# SUPPLIED MATERIAL:
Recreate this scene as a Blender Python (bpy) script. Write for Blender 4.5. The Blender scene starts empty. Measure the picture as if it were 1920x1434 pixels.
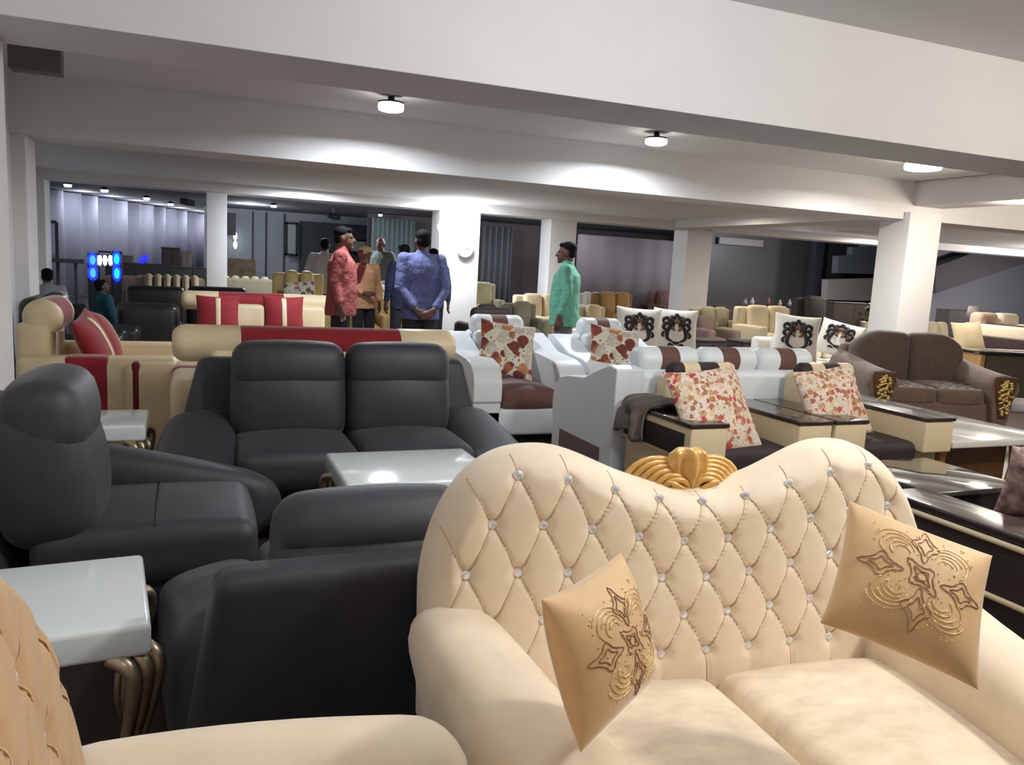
import bpy, bmesh, math, random
from math import sin, cos, pi, sqrt, radians, exp, atan2
from mathutils import Vector as V, Matrix as M
random.seed(7)
SC = bpy.context.scene
COL = SC.collection
# ---------------------------------------------------------------- camera
FPX, HC = 1500.0, 1.40
def cam_axes(yaw, pitch, roll):
    f = V((sin(yaw)*cos(pitch), cos(yaw)*cos(pitch), -sin(pitch)))
    r = V((cos(yaw), -sin(yaw), 0)); d = f.cross(r)
    return cos(roll)*r+sin(roll)*d, -sin(roll)*r+cos(roll)*d, f
CR, CD, CF = cam_axes(radians(22), radians(8.2), radians(-3.1))
CPOS = V((0, 0, HC))
cd = bpy.data.cameras.new('camera'); cam = bpy.data.objects.new('camera', cd); COL.objects.link(cam)
cd.sensor_width = 36; cd.lens = FPX/1920*36; cd.clip_start = .02; cd.clip_end = 200
mm = M((CR, -CD, -CF)).transposed().to_4x4(); mm.translation = CPOS
cam.matrix_world = mm; SC.camera = cam
def ray(x, y): return CF+CR*((x-960)/FPX)+CD*((y-717)/FPX)
def at(x, y, z):
    v = ray(x, y); return CPOS+v*((z-HC)/v.z)
def atY(x, y, Y):
    v = ray(x, y); return CPOS+v*(Y/v.y)
def span(xl, xr, y, z):
    """centre X, depth Y and width of something whose top (height z) runs from xl to xr"""
    p = at((xl+xr)/2, y, z)
    a = atY(xl, y, p.y).x; b = atY(xr, y, p.y).x
    return (a+b)/2, p.y, b-a
# ---------------------------------------------------------------- objects
def link(o, par=None):
    COL.objects.link(o)
    if par is not None: o.parent = par
    return o
def tag(o, label, cat, group=None, kind=None):
    o['label'] = label; o['category'] = cat
    if group: o['group'] = group
    if kind: o['kind'] = kind
    return o
def root(name, label, cat, loc, rz=0, group=None):
    o = link(bpy.data.objects.new(name, None)); o.empty_display_size = .1
    o.location = loc; o.rotation_euler = (0, 0, radians(rz))
    return tag(o, label, cat, group)
def struct(o): o['kind'] = 'structure'; return o
def mesh(name, vs, fs, mat, par=None, smooth=True, loc=(0,0,0), rot=(0,0,0)):
    me = bpy.data.meshes.new(name); me.from_pydata([tuple(v) for v in vs], [], fs); me.update()
    for m in (mat if isinstance(mat, (list, tuple)) else [mat]): me.materials.append(m)
    if smooth: me.shade_smooth()
    o = bpy.data.objects.new(name, me); o.location = loc
    o.rotation_euler = tuple(radians(a) for a in rot)
    return link(o, par)
def frombm(name, bm, mat, par=None, smooth=True, loc=(0,0,0), rot=(0,0,0)):
    bmesh.ops.recalc_face_normals(bm, faces=bm.faces)
    me = bpy.data.meshes.new(name); bm.to_mesh(me); bm.free()
    for m in (mat if isinstance(mat, (list, tuple)) else [mat]): me.materials.append(m)
    if smooth: me.shade_smooth()
    o = bpy.data.objects.new(name, me); o.location = loc
    o.rotation_euler = tuple(radians(a) for a in rot)
    return link(o, par)
def label(o, s): o['label'] = s; return o
def copy_tree(o, par=None):
    c = o.copy(); COL.objects.link(c); c.parent = par
    for ch in list(o.children): copy_tree(ch, c)
    return c
# rounded, optionally puffed box
def softbox_geo(size, r, puff=(0,0,0), m=4, deform=None):
    h = [s/2 for s in size]; r = min(r, min(h)*.999)
    def axis(hh):
        a = [-hh, -hh+.3*r, -hh+.65*r, -hh+r]
        k = max(1, m)
        L = 2*(hh-r)
        if L > 1e-5:
            mid = [-hh+r+L*i/k for i in range(1, k)]
        else: mid = []; 
        b = [-x for x in reversed(a)]
        if L <= 1e-5: b = b[1:]
        return a+mid+b
    ax = [axis(x) for x in h]
    idx = {}; vs = []; fs = []
    def put(p):
        key = tuple(round(c, 6) for c in p)
        if key in idx: return idx[key]
        q = [max(-(h[i]-r), min(h[i]-r, p[i])) for i in range(3)]
        d = V([p[i]-q[i] for i in range(3)]); n = d.normalized()
        w = [q[i]+n[i]*r for i in range(3)]
        for k in range(3):
            if puff[k]:
                f = 1
                for j in range(3):
                    if j != k: f *= max(0, 1-(q[j]/h[j])**2)
                w[k] += math.copysign(puff[k]*f*abs(n[k]), n[k]) if n[k] else 0
        w = V(w)
        if deform: w = deform(w)
        idx[key] = len(vs); vs.append(w); return idx[key]
    for k in range(3):
        i, j = (k+1) % 3, (k+2) % 3
        for s in (-1, 1):
            for a in range(len(ax[i])-1):
                for b in range(len(ax[j])-1):
                    q = []
                    for (da, db) in ((0,0),(1,0),(1,1),(0,1)):
                        p = [0,0,0]; p[k] = s*h[k]; p[i] = ax[i][a+da]; p[j] = ax[j][b+db]; q.append(put(p))
                    if len(set(q)) < 3: continue
                    fs.append(q if s > 0 else q[::-1])
    return vs, fs
def SB(name, size, loc, r, mat, par=None, puff=(0,0,0), rot=(0,0,0), m=4, deform=None):
    vs, fs = softbox_geo(size, r, puff, m, deform)
    return mesh(name, vs, fs, mat, par, True, loc, rot)
def BX(name, size, loc, mat, par=None, b=.004, rot=(0,0,0)):
    """plain box with a small bevel"""
    return SB(name, size, loc, b, mat, par, rot=rot, m=1)
def box(x0, x1, y0, y1, z0, z1, name, mat, par=None, b=.002):
    return SB(name, (x1-x0, y1-y0, z1-z0), ((x0+x1)/2, (y0+y1)/2, (z0+z1)/2), b, mat, par, m=1)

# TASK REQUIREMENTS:
Go through the listing above and quote it exactly, apart from its images.

# REPLY:
Recreate this scene as a Blender Python (bpy) script. Write for Blender 4.5. The Blender scene starts empty. Measure the picture as if it were 1920x1434 pixels.
import bpy, bmesh, math, random
from math import sin, cos, pi, sqrt, radians, exp, atan2
from mathutils import Vector as V, Matrix as M
random.seed(7)
SC = bpy.context.scene
COL = SC.collection
# ---------------------------------------------------------------- camera
FPX, HC = 1500.0, 1.40
def cam_axes(yaw, pitch, roll):
    f = V((sin(yaw)*cos(pitch), cos(yaw)*cos(pitch), -sin(pitch)))
    r = V((cos(yaw), -sin(yaw), 0)); d = f.cross(r)
    return cos(roll)*r+sin(roll)*d, -sin(roll)*r+cos(roll)*d, f
CR, CD, CF = cam_axes(radians(22), radians(8.2), radians(-3.1))
CPOS = V((0, 0, HC))
cd = bpy.data.cameras.new('camera'); cam = bpy.data.objects.new('camera', cd); COL.objects.link(cam)
cd.sensor_width = 36; cd.lens = FPX/1920*36; cd.clip_start = .02; cd.clip_end = 200
mm = M((CR, -CD, -CF)).transposed().to_4x4(); mm.translation = CPOS
cam.matrix_world = mm; SC.camera = cam
def ray(x, y): return CF+CR*((x-960)/FPX)+CD*((y-717)/FPX)
def at(x, y, z):
    v = ray(x, y); return CPOS+v*((z-HC)/v.z)
def atY(x, y, Y):
    v = ray(x, y); return CPOS+v*(Y/v.y)
def span(xl, xr, y, z):
    """centre X, depth Y and width of something whose top (height z) runs from xl to xr"""
    p = at((xl+xr)/2, y, z)
    a = atY(xl, y, p.y).x; b = atY(xr, y, p.y).x
    return (a+b)/2, p.y, b-a
# ---------------------------------------------------------------- objects
def link(o, par=None):
    COL.objects.link(o)
    if par is not None: o.parent = par
    return o
def tag(o, label, cat, group=None, kind=None):
    o['label'] = label; o['category'] = cat
    if group: o['group'] = group
    if kind: o['kind'] = kind
    return o
def root(name, label, cat, loc, rz=0, group=None):
    o = link(bpy.data.objects.new(name, None)); o.empty_display_size = .1
    o.location = loc; o.rotation_euler = (0, 0, radians(rz))
    return tag(o, label, cat, group)
def struct(o): o['kind'] = 'structure'; return o
def mesh(name, vs, fs, mat, par=None, smooth=True, loc=(0,0,0), rot=(0,0,0)):
    me = bpy.data.meshes.new(name); me.from_pydata([tuple(v) for v in vs], [], fs); me.update()
    for m in (mat if isinstance(mat, (list, tuple)) else [mat]): me.materials.append(m)
    if smooth: me.shade_smooth()
    o = bpy.data.objects.new(name, me); o.location = loc
    o.rotation_euler = tuple(radians(a) for a in rot)
    return link(o, par)
def frombm(name, bm, mat, par=None, smooth=True, loc=(0,0,0), rot=(0,0,0)):
    bmesh.ops.recalc_face_normals(bm, faces=bm.faces)
    me = bpy.data.meshes.new(name); bm.to_mesh(me); bm.free()
    for m in (mat if isinstance(mat, (list, tuple)) else [mat]): me.materials.append(m)
    if smooth: me.shade_smooth()
    o = bpy.data.objects.new(name, me); o.location = loc
    o.rotation_euler = tuple(radians(a) for a in rot)
    return link(o, par)
def label(o, s): o['label'] = s; return o
def copy_tree(o, par=None):
    c = o.copy(); COL.objects.link(c); c.parent = par
    for ch in list(o.children): copy_tree(ch, c)
    return c
# rounded, optionally puffed box
def softbox_geo(size, r, puff=(0,0,0), m=4, deform=None):
    h = [s/2 for s in size]; r = min(r, min(h)*.999)
    def axis(hh):
        a = [-hh, -hh+.3*r, -hh+.65*r, -hh+r]
        k = max(1, m)
        L = 2*(hh-r)
        if L > 1e-5:
            mid = [-hh+r+L*i/k for i in range(1, k)]
        else: mid = []; 
        b = [-x for x in reversed(a)]
        if L <= 1e-5: b = b[1:]
        return a+mid+b
    ax = [axis(x) for x in h]
    idx = {}; vs = []; fs = []
    def put(p):
        key = tuple(round(c, 6) for c in p)
        if key in idx: return idx[key]
        q = [max(-(h[i]-r), min(h[i]-r, p[i])) for i in range(3)]
        d = V([p[i]-q[i] for i in range(3)]); n = d.normalized()
        w = [q[i]+n[i]*r for i in range(3)]
        for k in range(3):
            if puff[k]:
                f = 1
                for j in range(3):
                    if j != k: f *= max(0, 1-(q[j]/h[j])**2)
                w[k] += math.copysign(puff[k]*f*abs(n[k]), n[k]) if n[k] else 0
        w = V(w)
        if deform: w = deform(w)
        idx[key] = len(vs); vs.append(w); return idx[key]
    for k in range(3):
        i, j = (k+1) % 3, (k+2) % 3
        for s in (-1, 1):
            for a in range(len(ax[i])-1):
                for b in range(len(ax[j])-1):
                    q = []
                    for (da, db) in ((0,0),(1,0),(1,1),(0,1)):
                        p = [0,0,0]; p[k] = s*h[k]; p[i] = ax[i][a+da]; p[j] = ax[j][b+db]; q.append(put(p))
                    if len(set(q)) < 3: continue
                    fs.append(q if s > 0 else q[::-1])
    return vs, fs
def SB(name, size, loc, r, mat, par=None, puff=(0,0,0), rot=(0,0,0), m=4, deform=None):
    vs, fs = softbox_geo(size, r, puff, m, deform)
    return mesh(name, vs, fs, mat, par, True, loc, rot)
def BX(name, size, loc, mat, par=None, b=.004, rot=(0,0,0)):
    """plain box with a small bevel"""
    return SB(name, size, loc, b, mat, par, rot=rot, m=1)
def box(x0, x1, y0, y1, z0, z1, name, mat, par=None, b=.002):
    return SB(name, (x1-x0, y1-y0, z1-z0), ((x0+x1)/2, (y0+y1)/2, (z0+z1)/2), b, mat, par, m=1)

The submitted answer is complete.